Sauvegarde de la compétitivité de l’entreprise de presse
L’éditeur d’un magazine de presse a fait valoir, sans succès, dans la lettre de licenciement de la salariée, qu’une réorganisation de ce service de l’entreprise était nécessaire à la sauvegarde de la compétitivité de la société et du secteur média du groupe : « la modération représente un poste de charges extrêmement significatif difficilement maîtrisable compte tenu de la très forte croissance de la fréquentation du site, croissance de la fréquentation qui accroît le nombre de commentaires publiés. Les coûts de la modération annuelle s’élèvent à 400 Keuros, soit plus de 20 % de la perte d’exploitation du site. Le modèle de modération actuellement en vigueur est trop éloigné des pratiques actuelles des éditeurs de presse en ligne qui confient généralement la modération de leur site Internet à des prestataires extérieurs qui opèrent selon un cahier des charges beaucoup plus simple.[.] Après en avoir informé le comité d’entreprise ».

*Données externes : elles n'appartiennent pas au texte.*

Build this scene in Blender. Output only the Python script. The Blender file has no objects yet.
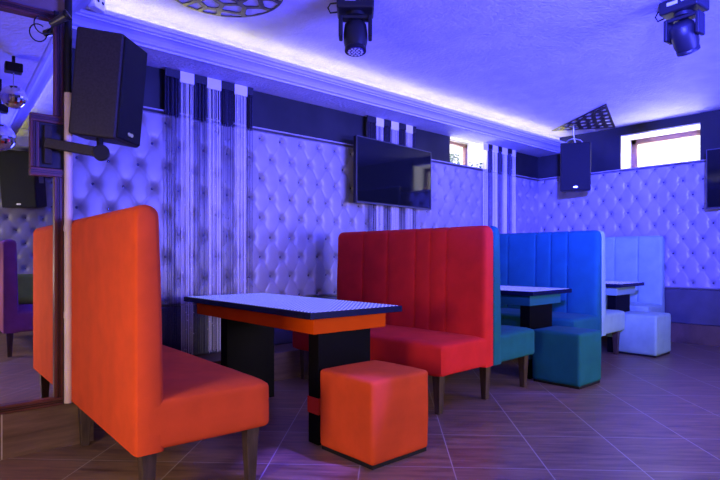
import bpy, bmesh, math, random
from mathutils import Vector, Matrix, noise
C = bpy.context.scene.collection
SC = bpy.context.scene
R_ = math.radians
PI = math.pi
random.seed(7)

# ------------------------------------------------------------------ materials
def mat(name, col=(.5, .5, .5), rough=.5, metal=0., emit=None, estr=0., spec=.5, sheen=0., coat=0.):
    m = bpy.data.materials.new(name); m.use_nodes = True
    b = m.node_tree.nodes['Principled BSDF']
    b.inputs['Base Color'].default_value = (*col, 1); b.inputs['Roughness'].default_value = rough
    b.inputs['Metallic'].default_value = metal; b.inputs['Specular IOR Level'].default_value = spec
    b.inputs['Sheen Weight'].default_value = sheen; b.inputs['Coat Weight'].default_value = coat
    if emit: b.inputs['Emission Color'].default_value = (*emit, 1); b.inputs['Emission Strength'].default_value = estr
    return m
def nd(m, t, **kw):
    n = m.node_tree.nodes.new(t)
    for k, v in kw.items(): setattr(n, k, v)
    return n
def vary(m, c1, c2, scale=6., detail=4., bump=0., bscale=60., stretch=(1, 1, 1), rough=None, lo=.35, hi=.65):
    t = m.node_tree; b = t.nodes['Principled BSDF']
    tc = nd(m, 'ShaderNodeTexCoord'); mp = nd(m, 'ShaderNodeMapping'); mp.inputs['Scale'].default_value = stretch
    t.links.new(tc.outputs['Object'], mp.inputs['Vector'])
    n = nd(m, 'ShaderNodeTexNoise'); n.inputs['Scale'].default_value = scale; n.inputs['Detail'].default_value = detail
    t.links.new(mp.outputs[0], n.inputs['Vector'])
    r = nd(m, 'ShaderNodeValToRGB'); r.color_ramp.elements[0].position = lo; r.color_ramp.elements[1].position = hi
    r.color_ramp.elements[0].color = (*c1, 1); r.color_ramp.elements[1].color = (*c2, 1)
    t.links.new(n.outputs['Fac'], r.inputs[0]); t.links.new(r.outputs[0], b.inputs['Base Color'])
    if bump:
        n2 = nd(m, 'ShaderNodeTexNoise'); n2.inputs['Scale'].default_value = bscale; n2.inputs['Detail'].default_value = 5
        t.links.new(mp.outputs[0], n2.inputs['Vector'])
        bp = nd(m, 'ShaderNodeBump'); bp.inputs['Strength'].default_value = bump; bp.inputs['Distance'].default_value = .01
        t.links.new(n2.outputs['Fac'], bp.inputs['Height']); t.links.new(bp.outputs[0], b.inputs['Normal'])
    return m
def velvet(name, c):
    m = mat(name, c, .88, sheen=.16, spec=.15)
    m.node_tree.nodes['Principled BSDF'].inputs['Sheen Tint'].default_value = (*[min(1, x * 1.3 + .05) for x in c], 1)
    return vary(m, tuple(x * .88 for x in c), tuple(min(1, x * 1.08) for x in c), 7, 5, .12, 220, lo=.3, hi=.7)

M = {}
M['orange'] = velvet('orange velvet', (.60, .064, .012))
M['red'] = velvet('red velvet', (.58, .018, .018))
M['teal'] = velvet('teal velvet', (.008, .10, .13))
M['pale'] = velvet('pale mint velvet', (.25, .40, .30))
M['purple'] = velvet('purple velvet', (.26, .07, .16))
M['green'] = velvet('green velvet', (.32, .46, .04))
M['leg'] = vary(mat('dark wood', (.05, .03, .02), .45), (.035, .02, .013), (.07, .042, .03), 8, stretch=(6, 6, 1))
M['black'] = mat('black plastic', (.010, .010, .012), .42, spec=.3)
M['gloss_black'] = mat('gloss black laminate', (.004, .004, .005), .35, spec=.05)
M['grille'] = vary(mat('grille', (.008, .009, .010), .6, spec=.15), (.005, .006, .007), (.011, .012, .014), 180, 2, .4, 300)
M['cab'] = vary(mat('speaker shell', (.02, .016, .013), .5, spec=.25), (.018, .014, .011), (.028, .022, .018), 90, 2, .15, 300)
M['white'] = mat('white plastic', (.8, .8, .78), .4)
M['silver'] = mat('brushed silver', (.6, .6, .64), .3, 1)
M['btn'] = mat('shade-darkened crystal button', (.16, .16, .26), .12, 1)  # silver buttons coloured dark to stand in for shade in the tuft pits
M['bezel'] = mat('dark grey bezel', (.10, .10, .12), .35, .6)
M['chrome'] = mat('chrome', (.85, .85, .9), .12, 1)
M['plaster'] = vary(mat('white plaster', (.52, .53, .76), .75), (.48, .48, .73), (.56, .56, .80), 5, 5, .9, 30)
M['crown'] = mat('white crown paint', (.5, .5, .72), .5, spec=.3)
M['band'] = vary(mat('navy gloss panel', (.02, .022, .022), .4, spec=.2), (.016, .018, .018), (.024, .026, .028), 3)
M['leather'] = vary(mat('silver leatherette', (.27, .25, .27), .36), (.24, .225, .24), (.30, .28, .30), 4, 4, .05, 150)
M['grey_leather'] = vary(mat('charcoal leatherette', (.055, .055, .068), .4), (.05, .05, .06), (.065, .065, .08), 5, 3, .08, 160)
M['maroon'] = vary(mat('maroon frame', (.085, .022, .016), .38), (.07, .017, .012), (.11, .03, .022), 6, stretch=(1, 1, 1))
M['maroon_dark'] = mat('dark maroon groove', (.025, .007, .006), .4)
M['mirror'] = mat('mirror glass', (.86, .87, .88), .012, 1)
M['pipe'] = vary(mat('cream pipe', (.62, .48, .43), .5), (.55, .41, .37), (.68, .54, .49), 5)
M['led'] = mat('warm led', (1, .95, .7), .5, emit=(1., .90, .06), estr=13)
M['brown_frame'] = vary(mat('brown window frame', (.16, .07, .05), .45), (.13, .055, .04), (.2, .09, .065), 6)
M['reveal'] = mat('white reveal', (.9, .9, .9), .6)
M['leaf'] = vary(mat('leaf green', (.06, .16, .03), .5), (.04, .12, .02), (.12, .26, .06), 20)
M['screen'] = mat('tv screen', (.006, .007, .008), .05, spec=.35)
M['white_string'] = mat('white string', (.74, .72, .80), .35)
M['black_string'] = vary(mat('black glitter string', (.02, .02, .05), .3, .3), (.02, .02, .05), (.12, .12, .24), 120, 2, lo=.5, hi=.75)
M['black_fringe'] = vary(mat('dense black fringe', (.006, .006, .012), .4), (.006, .006, .012), (.07, .07, .12), 140, 2, lo=.6, hi=.75)
M['fret'] = mat('black fretwork', (.018, .012, .02), .35)
M['facet'] = mat('mirror facets', (.9, .9, .92), .06, 1)
M['lens'] = mat('violet lens', (.04, .03, .16), .1)
M['red_accent'] = mat('red accent laminate', (.5, .03, .02), .5, spec=.1)
M['apron'] = vary(mat('orange laminate', (.60, .068, .001), .6, spec=.04), (.57, .06, .001), (.64, .076, .001), 3)
M['olive'] = mat('olive metal', (.06, .06, .035), .35, .5)
M['foam'] = mat('display grey', (.45, .47, .55), .4)

def floor_mat(name, rot, lx, ly, bw, bh, c1, c2, rough=.3):
    m = mat(name, rough=rough); t = m.node_tree; b = t.nodes['Principled BSDF']
    tc = nd(m, 'ShaderNodeTexCoord'); mp = nd(m, 'ShaderNodeMapping')
    mp.inputs['Rotation'].default_value = rot; mp.inputs['Location'].default_value = (lx, ly, 0)
    t.links.new(tc.outputs['Object'], mp.inputs[0])
    br = nd(m, 'ShaderNodeTexBrick', offset=0.); br.offset_frequency = 1
    br.inputs['Scale'].default_value = 1; br.inputs['Brick Width'].default_value = bw; br.inputs['Row Height'].default_value = bh
    br.inputs['Mortar Size'].default_value = .0034; br.inputs['Mortar Smooth'].default_value = .3
    br.inputs['Color1'].default_value = (.0, .0, .0, 1); br.inputs['Color2'].default_value = (1, 1, 1, 1); br.inputs['Mortar'].default_value = (.5, .5, .5, 1)
    t.links.new(mp.outputs[0], br.inputs['Vector'])
    # wood grain stretched along the tile, offset per tile
    ad = nd(m, 'ShaderNodeVectorMath', operation='MULTIPLY_ADD'); ad.inputs[1].default_value = (3.1, 1.7, 5.3)
    t.links.new(br.outputs['Color'], ad.inputs[0]); t.links.new(mp.outputs[0], ad.inputs[2])
    st = nd(m, 'ShaderNodeMapping'); st.inputs['Scale'].default_value = (1.1, 9, 2); t.links.new(ad.outputs[0], st.inputs[0])
    n = nd(m, 'ShaderNodeTexNoise'); n.inputs['Scale'].default_value = 2.6; n.inputs['Detail'].default_value = 8; n.inputs['Roughness'].default_value = .62
    t.links.new(st.outputs[0], n.inputs['Vector'])
    r = nd(m, 'ShaderNodeValToRGB'); r.color_ramp.elements[0].position = .32; r.color_ramp.elements[1].position = .7
    r.color_ramp.elements[0].color = (*c1, 1); r.color_ramp.elements[1].color = (*c2, 1)
    t.links.new(n.outputs['Fac'], r.inputs[0])
    mx = nd(m, 'ShaderNodeMix', data_type='RGBA'); t.links.new(br.outputs['Fac'], mx.inputs['Factor'])
    t.links.new(r.outputs[0], mx.inputs[6]); mx.inputs[7].default_value = (.40, .34, .30, 1)
    t.links.new(mx.outputs[2], b.inputs['Base Color'])
    rr = nd(m, 'ShaderNodeMapRange'); rr.inputs[3].default_value = rough; rr.inputs[4].default_value = rough + .16
    t.links.new(n.outputs['Fac'], rr.inputs[0]); t.links.new(rr.outputs[0], b.inputs['Roughness'])
    bp = nd(m, 'ShaderNodeBump'); bp.inputs['Strength'].default_value = .12; bp.inputs['Distance'].default_value = .004
    t.links.new(n.outputs['Fac'], bp.inputs['Height']); t.links.new(bp.outputs[0], b.inputs['Normal'])
    return m
M['floor'] = floor_mat('wood look floor tile', (0, 0, R_(45)), -.336, -.23, .487, .53, (.10, .055, .032), (.30, .18, .105), .28)
M['plinth'] = floor_mat('wood look wall tile', (R_(90), 0, 0), .363, -.27, .9, .53, (.075, .04, .022), (.17, .095, .055), .4)
M['plinthR'] = floor_mat('wood look wall tile side', (R_(90), 0, R_(90)), .1, -.27, .9, .53, (.075, .04, .022), (.17, .095, .055), .4)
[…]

En dehors de l’évocation d’un contexte économique général touchant la presse magazine, qui ne peut en tant que tel justifier des menaces alléguées sur la compétitivité de l’entreprise, c’est à juste titre que les premiers juges ont relevé que la société de presse ne produisait qu’une note économique, à l’exclusion de tout document comptable, seul de nature à justifier la réalité des difficultés économiques invoquées, le coût annuel du service de modération, le résultat courant de l’entreprise, le lien entre les difficultés alléguées et la suppression du poste de la salariée.
Licenciement sans cause réelle et sérieuse
A noter qu’aux termes du procès-verbal du comité extraordinaire, le CE avait, au vu de la note invoquée, émis un avis défavorable estimant que les licenciements n’étaient pas justifiés au regard de la situation économique de la société. Le licenciement de la salariée modératrice était donc dépourvu de cause réelle et sérieuse.